Bristol city centre office availability is now at its lowest since early 2007, following take up of 491,000 sq ft during 2015.
The 110 deals concluded in the city centre during the year was the 4th highest number of deals in the last 10 years. Take up was dominated by the TMT (Technology, Media, Telecoms) and professional service sectors leaving only 860,000 sq ft of office space immediately available in the city centre by February 2016.
Commenting on the office market take up figures, Andy Smith, associate at the Bristol office of Knight Frank, said: “2015 was always going to be overshadowed by record take up in 2014 and though take up was lower than the five and 10 year averages both in and out of town, further analysis shows a continued depth to the market.
During 2015 prime city centre rents remained stable at £28.50 per sq ft, with no pre-let activity. Positively there were eight deals involving Grade A office accommodation, totalling 64,700 sq ft.
The market for city centre secondary space however was “booming”, with rental increases of 30 to 40 per cent on refurbished accommodation.

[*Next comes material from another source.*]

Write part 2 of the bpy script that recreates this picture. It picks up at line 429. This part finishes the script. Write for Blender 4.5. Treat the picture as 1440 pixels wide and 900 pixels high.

Andy Smith added: “An additional 160,000 sq ft of office space was sold for alternative use, such as housing and student accommodation during last year. We estimate that around 1 million sq ft has been removed from the office market for alternative use in the last 24 months.”
Bristol’s out of town market saw 292,430 sq ft of take up took during in 2015 and current out of town availability stands at 428,500 sq ft – down from an all-time high of 622,000 sq ft in Q4 2013. Prime rents remained static at £21.00 per sq ft.
“The 36,000 sq ft pre-letting to ALD Automotive in the fourth quarter of the year was the first out of town pre-let for several years.” said Andy Smith.
Looking forward, Andy Smith said there were several larger indigenous Grade A and B requirements which were expected to land in Q1 2016. “Of note already has been the letting of 80,000 sq ft to EDF,” he said.
“The development of the 95,000 sq ft Aurora by Cubex and Palmer Capital represents the first speculative development in the city centre for three years.
“Meanwhile an ever tightening of supply will mean the Grade B market will continue to see rental growth and compression of incentives. This has resulted in several Grade B refurbishment projects kicking off in Q1 2016.”